Thursday, December 3, 2009

Return to Reverence

On the Lord's Day I attended a United Reformed Church in the Grand Rapids area, and the pastor preached on the second commandment articulated in the Heidelberg Catechism. For those unfamiliar with Reformed confessions, the Heidelberg Catechism is confessed by churches of the Dutch Reformed family---Reformed Church in America, Christian Reformed Church, and the United Reformed Church among others. The biblical passage used by the pastor was Hebrews 12:25-29. Verse 28 has struck me since I became Reformed. It reads: "Wherefore we receiving a kingdom which cannot be moved, let us have grace, whereby we may serve God acceptably with reverence and godly fear."

I know I've commented on this issue before, but I feel the need to re-iterate one thing. First, when discussion of worship in an African American context takes place there lacks discussion of what pleases God in our worship and what God requires. This verse clearly teaches the how of our worship, and this regardless of what ethnicity we are.
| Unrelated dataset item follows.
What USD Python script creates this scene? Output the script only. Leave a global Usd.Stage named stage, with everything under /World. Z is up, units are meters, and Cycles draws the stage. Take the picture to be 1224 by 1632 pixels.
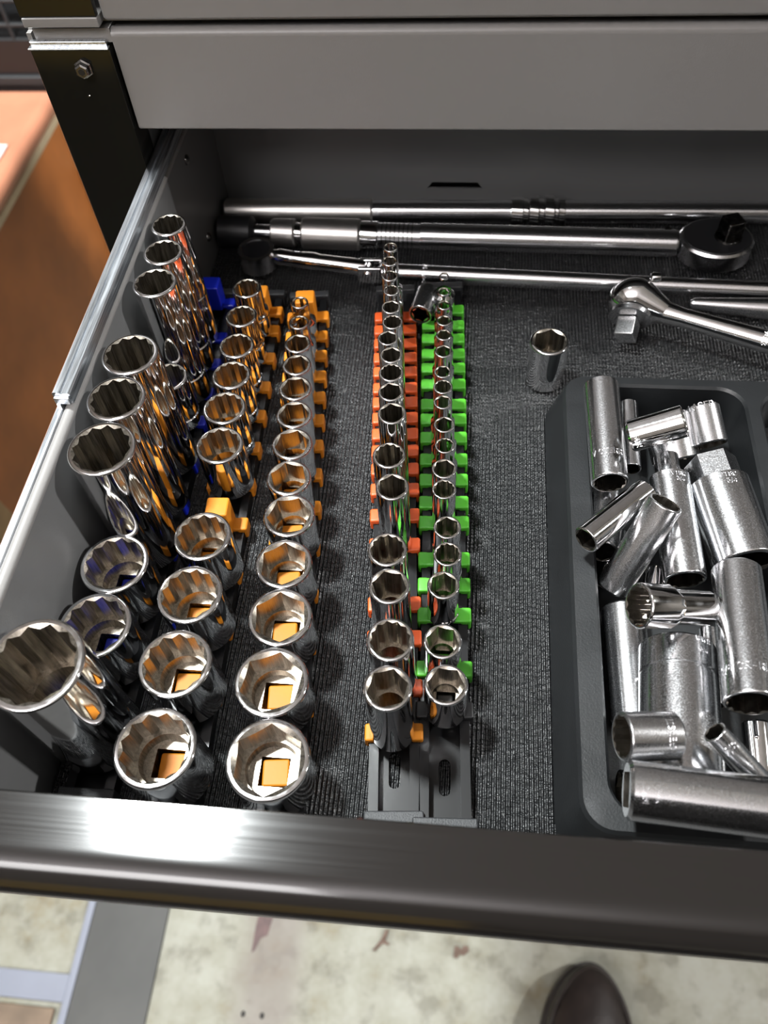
import math, random
import numpy as np, trimesh, usdkit, meshkit
import manifold3d as m3
from manifold3d import Manifold, CrossSection
from pxr import Usd, UsdGeom, UsdLux, UsdShade, Gf, Sdf, Vt
from shapely.geometry import Polygon, Point, box as sbox
from shapely import affinity

rng = random.Random(7)
stage = Usd.Stage.CreateInMemory()
UsdGeom.SetStageUpAxis(stage, UsdGeom.Tokens.z)
UsdGeom.SetStageMetersPerUnit(stage, 1.0)
UsdGeom.Xform.Define(stage, '/World')
UsdGeom.Scope.Define(stage, '/World/Looks')

# ------------------------------------------------------------------ camera
FWD = np.array([-0.09165735, 0.55802734, -0.82474506]); FWD /= np.linalg.norm(FWD)
RGT = np.array([0.99471841, 0.08973216, -0.04983389]); RGT -= RGT @ FWD * FWD; RGT /= np.linalg.norm(RGT)
UPV = np.cross(RGT, FWD)
CAM = np.array([0.0, 0.0, 0.304])
cam = UsdGeom.Camera.Define(stage, '/World/camera')
M = Gf.Matrix4d(*[float(x) for x in [*RGT, 0, *UPV, 0, *(-FWD), 0, *CAM, 1]])
cam.AddTransformOp().Set(M)
cam.CreateHorizontalApertureAttr(36.0); cam.CreateVerticalApertureAttr(48.0)
cam.CreateFocalLengthAttr(1323.61 / 1224 * 36.0)
cam.CreateClippingRangeAttr(Gf.Vec2f(0.01, 50))
cam.CreateFStopAttr(16.0); cam.CreateFocusDistanceAttr(0.325)
cam.CreateExposureAttr(0.0)

# ------------------------------------------------------------------ light
def area(name, loc, size, power, color, aim=None):
    l = UsdLux.RectLight.Define(stage, '/World/' + name)
    l.CreateWidthAttr(size[0]); l.CreateHeightAttr(size[1])
    l.CreateIntensityAttr(power / (size[0] * size[1])); l.CreateColorAttr(Gf.Vec3f(*color))
    l.AddTranslateOp().Set(Gf.Vec3d(*loc))
    if aim is not None:
        d = np.array(aim, float) - np.array(loc, float); d /= np.linalg.norm(d)
        z = -d; x = np.cross([0, 1, 0], z); x /= np.linalg.norm(x); y = np.cross(z, x)
        l.AddTransformOp().Set(Gf.Matrix4d(*[float(q) for q in [*x, 0, *y, 0, *z, 0, 0, 0, 0, 1]]))
    p = l.GetPrim()
    return p
LIGHTS = [  # ceiling work lights of the garage: (location, size, power, colour)
    ((-0.53, 0.405, 1.45), (0.120, 0.16), 23.5, (0.95, 1.0, 1.0)),
    ((1.95, 0.36, 1.45), (0.12, 0.12), 28.0, (1.0, 1.0, 0.99)),
    ((-0.85, -1.30, 1.55), (1.10, 0.80), 12.0, (1.0, 0.985, 0.98)),
]
UPLIGHTS = [  # the front fixture's upward share, washing the white ceiling over the open floor
    ((-0.70, -1.10, 1.05), (1.4, 0.5), 18.0, (1.0, 0.98, 0.98)),
]
world = UsdLux.DomeLight.Define(stage, '/World/sky')
world.CreateIntensityAttr(0.02); world.CreateColorAttr(Gf.Vec3f(1, 0.95, 0.9))

# ------------------------------------------------------------------ materials
def mat(name, nodes, links=(), surface='p.BSDF'):
    return usdkit.material(stage, '/World/Looks/' + name, nodes, links, surface=surface)
def plain(name, col, rough=0.5, metal=0.0, noise=None, bump=None, coat=0.0, spec=0.5, **kw):
    """principled surface; noise=(scale, dark factor): grain; bump=(scale, strength, distance)"""
    n = {'p': ('principled_bsdf', dict(base_color=col, roughness=rough, metallic=metal, coat_weight=coat, specular_ior_level=spec, **kw)),
         'tc': ('texture_coordinate', {})}
    l = []
    if noise:
        n['n'] = ('noise_texture', {'scale': noise[0], 'detail': 4.0})
        n['r'] = ('rgb_ramp', {'ramp': [(0.3, tuple(c * noise[1] for c in col)), (0.7, tuple(min(1, c * (2 - noise[1])) for c in col))]})
        l += [('tc.object', 'n.vector'), ('n.fac', 'r.fac'), ('r.color', 'p.base_color')]
    if bump:
        n['bn'] = ('noise_texture', {'scale': bump[0], 'detail': 3.0})
        n['b'] = ('bump', {'strength': bump[1], 'distance': bump[2]})
        l += [('tc.object', 'bn.vector'), ('bn.fac', 'b.height'), ('b.normal', 'p.normal')]
    return mat(name, n, l)
def metal(name, col, r0, r1, nscale=(400, 400, 400), bumpd=0.0, contrast=0.1):
    """polished or worn metal: roughness runs from r0 to r1 with a stretched noise, faint hairline bump"""
    n = {'tc': ('texture_coordinate', {}), 'm': ('mapping', {'scale': nscale}), 'n': ('noise_texture', {'scale': 1.0, 'detail': 5.0, 'roughness': 0.6}),
         'mr': ('map_range', {'from_min': 0.35, 'from_max': 0.7, 'to_min': r0, 'to_max': r1, 'clamp': True}),
         'r': ('rgb_ramp', {'ramp': [(0.25, tuple(c * (1 - contrast) for c in col)), (0.75, col)]}),
         'p': ('principled_bsdf', {'metallic': 1.0})}
    l = [('tc.object', 'm.vector'), ('m.vector', 'n.vector'), ('n.fac', 'mr.value'), ('mr.result', 'p.roughness'), ('n.fac', 'r.fac'), ('r.color', 'p.base_color')]
    if bumpd:
        n['b'] = ('bump', {'strength': 0.35, 'distance': bumpd}); l += [('n.fac', 'b.height'), ('b.normal', 'p.normal')]
    return mat(name, n, l)

CHROME = metal('polished_chrome', (0.82, 0.82, 0.825), 0.035, 0.10, (300, 300, 300))
WORN = metal('worn_chrome', (0.74, 0.745, 0.76), 0.14, 0.24, (1800, 1800, 1800), 0.0000035)
SATIN = metal('satin_chrome', (0.64, 0.64, 0.65), 0.19, 0.26, (2500, 2500, 2500), 0.0)
BORE = metal('dull_nickel_bore', (0.37, 0.335, 0.285), 0.24, 0.38, (900, 900, 70), 0.0, 0.25)
BORE2 = metal('dark_nickel_bore', (0.36, 0.33, 0.29), 0.18, 0.24, (120, 120, 120))
DARKSTEEL = metal('dark_steel', (0.10, 0.095, 0.09), 0.16, 0.3, (300, 300, 300))
ZINC = metal('zinc_plated_steel', (0.66, 0.69, 0.73), 0.24, 0.36, (700, 25, 700), 0.00001, 0.12)
ORANGE = plain('orange_yellow_plastic', (0.46, 0.155, 0.009), 0.5, bump=(900, 0.12, 0.0002), spec=0.25)
RED = plain('red_orange_plastic', (0.54, 0.075, 0.013), 0.40, bump=(900, 0.12, 0.0002))
GREEN = plain('green_plastic', (0.058, 0.31, 0.018), 0.40, bump=(900, 0.12, 0.0002))
BLUE = plain('blue_plastic', (0.003, 0.010, 0.26), 0.36, bump=(900, 0.12, 0.0002))
BLACKP = plain('black_plastic', (0.008, 0.008, 0.009), 0.42, bump=(700, 0.2, 0.0003))
TRAYP = plain('black_tray_plastic', (0.008, 0.0088, 0.0096), 0.40, noise=(60, 0.8), bump=(1500, 0.25, 0.00025))
CAPP = plain('grained_black_plastic', (0.022, 0.023, 0.025), 0.5, bump=(2500, 0.7, 0.0003))
ALU = plain('black_anodised_aluminium', (0.006, 0.006, 0.0065), 0.28, spec=0.35)
GREYPAINT = plain('grey_powder_coat', (0.190, 0.183, 0.177), 0.42, bump=(1400, 0.18, 0.00025))
DRAWERGREY = plain('drawer_grey_powder_coat', (0.115, 0.115, 0.115), 0.42, bump=(1400, 0.18, 0.00025))
SCREW = metal('screw_steel', (0.22, 0.21, 0.20), 0.2, 0.35)
WHITECARD = plain('white_card', (0.75, 0.73, 0.72), 0.7)
CREAM = plain('cream_painted_wood', (0.62, 0.5, 0.33), 0.6, noise=(25, 0.9))
TAN = plain('tan_wood', (0.45, 0.28, 0.13), 0.55, noise=(18, 0.85))
BROWNP = plain('brown_wood_panel', (0.46, 0.150, 0.034), 0.5, noise=(9, 0.75))
ORANGETOP = plain('orange_brown_vinyl', (0.52, 0.22, 0.13), 0.42, noise=(14, 0.86), bump=(300, 0.3, 0.0006))
LEATHER = plain('brown_leather', (0.020, 0.0145, 0.013), 0.42, noise=(60, 0.75), bump=(260, 0.35, 0.0008))
SOLE = plain('dark_rubber_sole', (0.06, 0.05, 0.042), 0.65)
STEELBLUE = plain('blue_grey_painted_steel', (0.16, 0.172, 0.215), 0.5, noise=(12, 0.92))
DARKPLATE = plain('dark_grey_plate', (0.035, 0.034, 0.031), 0.55, noise=(7, 0.7), bump=(90, 0.2, 0.001))
WALLM = plain('plywood_wall', (0.55, 0.36, 0.08), 0.6, noise=(3, 0.85))
FARWALL = plain('grey_wall', (0.10, 0.09, 0.08), 0.8, noise=(3, 0.9))
CEIL = plain('white_ceiling', (0.76, 0.73, 0.74), 0.9)
LEAF = plain('dry_leaf', (0.10, 0.062, 0.045), 0.8, noise=(120, 0.7))
PLANK = plain('weathered_plank', (0.15, 0.105, 0.07), 0.7, noise=(22, 0.7))
PEBBLE = plain('dark_grit', (0.03, 0.028, 0.027), 0.9)

# glossy black rail and corner posts: long horizontal / vertical hairlines
def gloss_black(name, col, scale, r0, r1, bd):
    return mat(name, {'tc': ('texture_coordinate', {}), 'm': ('mapping', {'scale': scale}), 'n': ('noise_texture', {'scale': 1.0, 'detail': 5.0, 'roughness': 0.65}),
        'mr': ('map_range', {'from_min': 0.3, 'from_max': 0.75, 'to_min': r0, 'to_max': r1, 'clamp': True}),
        'b': ('bump', {'strength': 0.25, 'distance': bd}),
        'p': ('principled_bsdf', {'base_color': col, 'specular_ior_level': 0.5})},
        [('tc.object', 'm.vector'), ('m.vector', 'n.vector'), ('n.fac', 'mr.value'), ('mr.result', 'p.roughness'), ('n.fac', 'b.height'), ('b.normal', 'p.normal')])
RAILBLACK = gloss_black('satin_black_rail', (0.0075, 0.0065, 0.006), (6, 900, 900), 0.10, 0.14, 0.000006)
POSTBLACK = gloss_black('gloss_black_post', (0.006, 0.006, 0.005), (500, 500, 8), 0.05, 0.10, 0.000004)

# ribbed rubber liner: beaded along each rib, a little dust
LINER = mat('ribbed_black_rubber', {'tc': ('texture_coordinate', {}), 'm': ('mapping', {'scale': (300, 800, 300)}), 'n': ('noise_texture', {'scale': 1.0, 'detail': 2.0}),
    'd': ('noise_texture', {'scale': 9.0, 'detail': 6.0, 'roughness': 0.7}), 'dr': ('rgb_ramp', {'ramp': [(0.45, (0.0050, 0.0053, 0.0060)), (0.78, (0.012, 0.0125, 0.013))]}),
    'b': ('bump', {'strength': 1.0, 'distance': 0.0014}),
    'p': ('principled_bsdf', {'roughness': 0.37, 'specular_ior_level': 0.75})},
    [('tc.object', 'm.vector'), ('m.vector', 'n.vector'), ('n.fac', 'b.height'), ('b.normal', 'p.normal'), ('tc.object', 'd.vector'), ('d.fac', 'dr.fac'), ('dr.color', 'p.base_color')])

# concrete floor with a rust-brown streak, yellow blotches and fine grit
FLOORM = mat('stained_concrete', {'g': ('geometry', {}), 'n1': ('noise_texture', {'scale': 9.0, 'detail': 8.0, 'roughness': 0.7}), 'n2': ('noise_texture', {'scale': 34.0, 'detail': 6.0}),
    'r1': ('rgb_ramp', {'ramp': [(0.34, (0.165, 0.138, 0.082)), (0.45, (0.205, 0.200, 0.158)), (0.62, (0.27, 0.27, 0.232))]}),
    'r2': ('rgb_ramp', {'ramp': [(0.34, (0.66, 0.64, 0.60)), (0.46, (0.96, 0.95, 0.93)), (0.62, (1.0, 1.0, 0.98))]}),
    'mx': ('mix', {'mix_type': 'multiply', 'fac': 1.0}),
    'sx': ('separate_xyz', {}), 'n3': ('noise_texture', {'scale': 14.0, 'detail': 4.0}),
    'a1': ('math', {'math_type': 'multiply_add', 'value2': 0.05, 'value3': 0.180}), 'a2': ('math', {'math_type': 'add'}), 'a3': ('math', {'math_type': 'absolute'}),
    'sm': ('map_range', {'range_type': 'smoothstep', 'from_min': 0.014, 'from_max': 0.055, 'to_min': 0.62, 'to_max': 0.0, 'clamp': True}),
    'mx2': ('mix', {'mix_type': 'mix', 'color2': (0.145, 0.118, 0.106)}),
    'p': ('principled_bsdf', {'roughness': 0.62}), 'b': ('bump', {'strength': 0.3, 'distance': 0.002})},
    [('g.position', 'n1.vector'), ('g.position', 'n2.vector'), ('g.position', 'n3.vector'), ('n1.fac', 'r1.fac'), ('n2.fac', 'r2.fac'), ('r1.color', 'mx.color1'), ('r2.color', 'mx.color2'),
     ('g.position', 'sx.vector'), ('n3.fac', 'a1.value1'), ('sx.x', 'a2.value1'), ('a1.value', 'a2.value2'), ('a2.value', 'a3.value1'), ('a3.value', 'sm.value'), ('sm.result', 'mx2.fac'),
     ('mx.color', 'mx2.color1'), ('mx2.color', 'p.base_color'), ('n2.fac', 'b.height'), ('b.normal', 'p.normal')])
STAIN = plain('rust_red_stain', (0.075, 0.038, 0.035), 0.6, noise=(60, 0.7))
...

Reverence and godly fear must pervade every aspect of our worship. Reverence refers to a sense of awe---an awe that results in a type of humility before God. Our praying should have this quality, our singing, our reading of the Scriptures, and our preaching. The music should be reverent, not upbeat but not sorrowful. We can rejoice while remaining reverent. We should do as the psalmist sings in Psalm 2 "rejoice with trembling."

I'm sorry to say that worhip in African American churches have little reverence. Often what I see is that man is the audience, not God. The emotionalism, the histrionics, the performances, etc. Are these reverent? Oh, God; give thy people a fresh sense of thy holiness when they gather to worship thee.